- Challenge:
Reproduce each line of the material exactly, minus any picture.

- Collected material:
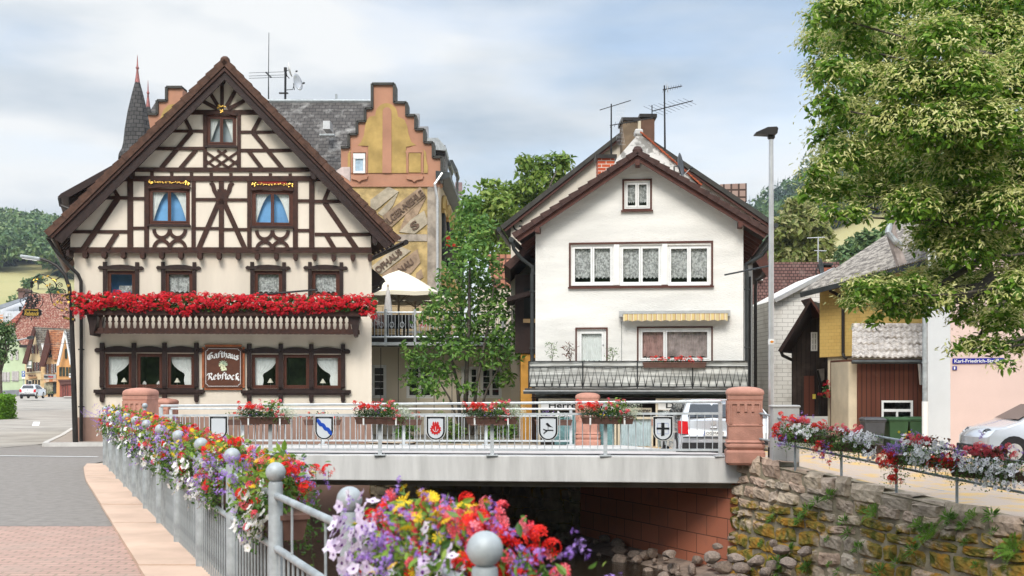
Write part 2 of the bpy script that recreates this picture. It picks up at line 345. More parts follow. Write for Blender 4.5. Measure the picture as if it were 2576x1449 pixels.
# ============================================================ structure: ground, road, stream
def gh(x, y):
    """ground height"""
    pts = [(-10, 0), (25, 0), (34.5, -.27), (38, -.32), (60, -.35), (170, -.7), (300, -.7)]
    for (a, za), (b, zb) in zip(pts, pts[1:]):
        if y <= b: z = za + (zb-za)*(y-a)/(b-a); break
    else: z = -.7
    if x > 5.2 and y < 60:
        k = min(1, max(0, (y-25.5)/7)); z += -.19*min(3.6, x-5.2)*(1-k) - .15*k*min(1, max(0, x-7.5)/2)
    return z
def xl(y):   # left bank edge of the stream
    if y <= 23.4: return -.05 - .4228*(y-4.08)
    return -8.22 - (y-23.4)*.06
BANK = [(4.96, 25.6), (5.75, 23.5), (6.38, 22.4), (7.0, 21.1), (7.66, 19.9), (8.45, 18.7), (9.6, 17.2), (11.2, 15.3)]
def xr(y):   # right bank edge
    for (xa, ya), (xb, yb) in zip(BANK, BANK[1:]):
        if yb <= y < ya: return xa + (xb-xa)*(y-ya)/(yb-ya)
    if y < BANK[-1][1]: return BANK[-1][0] + (BANK[-1][1]-y)*.9
    if y < 31.7: return 4.96 - (y-25.6)*.507
    return 1.87 - (y-31.7)*1.2
def sheet(name, xa, xb, y0, y1, ny, nx, mat, dz=0, hf=gh, kind='structure', label=None):
    vs = []
    for i in range(ny+1):
        y = y0 + (y1-y0)*i/ny; a, b = xa(y), xb(y)
        for j in range(nx+1): x = a + (b-a)*j/nx; vs.append((x, y, hf(x, y)+dz))
    fs = [(i*(nx+1)+j, i*(nx+1)+j+1, (i+1)*(nx+1)+j+1, (i+1)*(nx+1)+j) for i in range(ny) for j in range(nx)]
    return tag(MB().add(vs, fs).build(name, mat), label, kind=kind)
m_asph = M('grey_asphalt', (.235, .212, .19), .95, .13, 7, .5, 140, detail=9)
m_asph2 = M('worn_pale_asphalt', (.34, .31, .27), .95, .2, .5, .3, 90, detail=9)
m_gravel = M('sandy_gravel', (.53, .43, .35), .98, .10, 1.6, .8, 70, col2=(.64, .40, .10), lo=.47, hi=.70, detail=9)
m_earth = M('dry_ground', (.26, .235, .19), .95, .2, .6, .5, 30)
m_bed = M('stream_bed', (.06, .05, .04), .9, .4, 2, .8, 8)
# brick pavers
m_paver = tilemat('pink_pavers', (.47, .30, .245), (.40, .255, .21), (.24, .19, .14), .21, .105, 'X', 1, .012, .9, .4, stain=(.36, .27, .22), slo=.5, shi=.8)
t_ = m_paver.node_tree   # horizontal surface: rows along Y, not Z
for lk in list(t_.links):
    if lk.from_node.type == 'SEPXYZ' and lk.from_socket.name == 'Z': so = lk.to_socket; t_.links.remove(lk)
t_.links.new([n for n in t_.nodes if n.type == 'SEPXYZ'][0].outputs['Y'], so)
def gh_(x, y): return gh(x, y)
# banks: left of the stream, right of it, and everything behind
sheet('ground', lambda y: -260, lambda y: xl(y)-.02, -6, 36.9, 44, 20, m_earth, -.012)
sheet('ground', lambda y: xr(y)+.10, lambda y: xr(y)+4.5, 13, 36.9, 90, 12, m_gravel, -.01)
sheet('ground', lambda y: xr(y)+4.5, lambda y: 160, -6, 36.9, 44, 24, m_gravel, -.01)
sheet('ground', lambda y: -400, lambda y: 400, 36.9, 215, 60, 60, m_earth, -.014)
# left pavement and road
cop = lambda y: xl(y) - .62 + (0 if y < 20 else (y-20)*.04)
sheet('pavement', lambda y: xl(y)-6.2, cop, 3.0, 13.75, 20, 4, m_paver, .0)
sheet('road', lambda y: -40, lambda y: min(cop(y), -3.4), 13.75, 36, 40, 8, m_asph, .002)
sheet('road', lambda y: -90 if y > 60 else -60, lambda y: -14.9 if y < 50 else -14.9-(y-50)*.03, 33, 172, 60, 8, m_asph2, .006)
# kerb of sandstone slabs under the railing
mb = MB(); y = 3.2
while y < 23.6:
    l = random.uniform(.85, 1.15); y2 = min(y+l, 23.7)
    z = gh(0, y)
    P = [(cop(y), y), (xl(y)+.06, y), (xl(y2)+.06, y2-.008), (cop(y2), y2-.008)]
    h = .03 + random.uniform(0, .012)
    mb.add([(p[0], p[1], -.5) for p in P] + [(p[0], p[1], h) for p in P], [(4,5,6,7), (0,1,5,4), (1,2,6,5), (2,3,7,6), (3,0,4,7)]); y = y2
m_slab = M('pale_sandstone_slabs', (.56, .40, .30), .9, .12, 1.3, .3, 60, detail=8)
tag(mb.build('kerb', m_slab), kind='structure')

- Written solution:
Write part 2 of the bpy script that recreates this picture. It picks up at line 345. More parts follow. Write for Blender 4.5. Measure the picture as if it were 2576x1449 pixels.
# ============================================================ structure: ground, road, stream
def gh(x, y):
    """ground height"""
    pts = [(-10, 0), (25, 0), (34.5, -.27), (38, -.32), (60, -.35), (170, -.7), (300, -.7)]
    for (a, za), (b, zb) in zip(pts, pts[1:]):
        if y <= b: z = za + (zb-za)*(y-a)/(b-a); break
    else: z = -.7
    if x > 5.2 and y < 60:
        k = min(1, max(0, (y-25.5)/7)); z += -.19*min(3.6, x-5.2)*(1-k) - .15*k*min(1, max(0, x-7.5)/2)
    return z
def xl(y):   # left bank edge of the stream
    if y <= 23.4: return -.05 - .4228*(y-4.08)
    return -8.22 - (y-23.4)*.06
BANK = [(4.96, 25.6), (5.75, 23.5), (6.38, 22.4), (7.0, 21.1), (7.66, 19.9), (8.45, 18.7), (9.6, 17.2), (11.2, 15.3)]
def xr(y):   # right bank edge
    for (xa, ya), (xb, yb) in zip(BANK, BANK[1:]):
        if yb <= y < ya: return xa + (xb-xa)*(y-ya)/(yb-ya)
    if y < BANK[-1][1]: return BANK[-1][0] + (BANK[-1][1]-y)*.9
    if y < 31.7: return 4.96 - (y-25.6)*.507
    return 1.87 - (y-31.7)*1.2
def sheet(name, xa, xb, y0, y1, ny, nx, mat, dz=0, hf=gh, kind='structure', label=None):
    vs = []
    for i in range(ny+1):
        y = y0 + (y1-y0)*i/ny; a, b = xa(y), xb(y)
        for j in range(nx+1): x = a + (b-a)*j/nx; vs.append((x, y, hf(x, y)+dz))
    fs = [(i*(nx+1)+j, i*(nx+1)+j+1, (i+1)*(nx+1)+j+1, (i+1)*(nx+1)+j) for i in range(ny) for j in range(nx)]
    return tag(MB().add(vs, fs).build(name, mat), label, kind=kind)
m_asph = M('grey_asphalt', (.235, .212, .19), .95, .13, 7, .5, 140, detail=9)
m_asph2 = M('worn_pale_asphalt', (.34, .31, .27), .95, .2, .5, .3, 90, detail=9)
m_gravel = M('sandy_gravel', (.53, .43, .35), .98, .10, 1.6, .8, 70, col2=(.64, .40, .10), lo=.47, hi=.70, detail=9)
m_earth = M('dry_ground', (.26, .235, .19), .95, .2, .6, .5, 30)
m_bed = M('stream_bed', (.06, .05, .04), .9, .4, 2, .8, 8)
# brick pavers
m_paver = tilemat('pink_pavers', (.47, .30, .245), (.40, .255, .21), (.24, .19, .14), .21, .105, 'X', 1, .012, .9, .4, stain=(.36, .27, .22), slo=.5, shi=.8)
t_ = m_paver.node_tree   # horizontal surface: rows along Y, not Z
for lk in list(t_.links):
    if lk.from_node.type == 'SEPXYZ' and lk.from_socket.name == 'Z': so = lk.to_socket; t_.links.remove(lk)
t_.links.new([n for n in t_.nodes if n.type == 'SEPXYZ'][0].outputs['Y'], so)
def gh_(x, y): return gh(x, y)
# banks: left of the stream, right of it, and everything behind
sheet('ground', lambda y: -260, lambda y: xl(y)-.02, -6, 36.9, 44, 20, m_earth, -.012)
sheet('ground', lambda y: xr(y)+.10, lambda y: xr(y)+4.5, 13, 36.9, 90, 12, m_gravel, -.01)
sheet('ground', lambda y: xr(y)+4.5, lambda y: 160, -6, 36.9, 44, 24, m_gravel, -.01)
sheet('ground', lambda y: -400, lambda y: 400, 36.9, 215, 60, 60, m_earth, -.014)
# left pavement and road
cop = lambda y: xl(y) - .62 + (0 if y < 20 else (y-20)*.04)
sheet('pavement', lambda y: xl(y)-6.2, cop, 3.0, 13.75, 20, 4, m_paver, .0)
sheet('road', lambda y: -40, lambda y: min(cop(y), -3.4), 13.75, 36, 40, 8, m_asph, .002)
sheet('road', lambda y: -90 if y > 60 else -60, lambda y: -14.9 if y < 50 else -14.9-(y-50)*.03, 33, 172, 60, 8, m_asph2, .006)
# kerb of sandstone slabs under the railing
mb = MB(); y = 3.2
while y < 23.6:
    l = random.uniform(.85, 1.15); y2 = min(y+l, 23.7)
    z = gh(0, y)
    P = [(cop(y), y), (xl(y)+.06, y), (xl(y2)+.06, y2-.008), (cop(y2), y2-.008)]
    h = .03 + random.uniform(0, .012)
    mb.add([(p[0], p[1], -.5) for p in P] + [(p[0], p[1], h) for p in P], [(4,5,6,7), (0,1,5,4), (1,2,6,5), (2,3,7,6), (3,0,4,7)]); y = y2
m_slab = M('pale_sandstone_slabs', (.56, .40, .30), .9, .12, 1.3, .3, 60, detail=8)
tag(mb.build('kerb', m_slab), kind='structure')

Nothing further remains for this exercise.